Nonlinear Transport of Bose-Einstein Condensates Through Waveguides with Disorder

TL;DR

This paper investigates how Bose-Einstein condensates move through disordered waveguides, revealing different transport behaviors depending on interaction strength and disorder length, with implications for quantum transport experiments.

Contribution

It introduces a realistic disordered potential model based on magnetic fluctuations and analyzes nonlinear transport regimes of condensates in microfabricated guides.

Findings

Transmission decays exponentially with length at low interactions

Transition to time-dependent flow occurs at high interactions or large length

Algebraic decay of transmission in the time-dependent regime

Abstract

We study the coherent flow of a guided Bose-Einstein condensate incident over a disordered region of length L. We introduce a model of disordered potential that originates from magnetic fluctuations inherent to microfabricated guides.

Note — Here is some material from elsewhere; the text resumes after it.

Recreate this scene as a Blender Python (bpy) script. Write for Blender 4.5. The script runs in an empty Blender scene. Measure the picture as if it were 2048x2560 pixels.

This model allows for analytical and numerical studies of realistic transport experiments. The repulsive interaction among the condensate atoms in the beam induces different transport regimes. Below some critical interaction (or for sufficiently small L) a stationary flow is observed. In this regime, the transmission decreases exponentially with L. For strong interaction (or large L), the system displays a transition towards a time dependent flow with an algebraic decay of the time averaged transmission.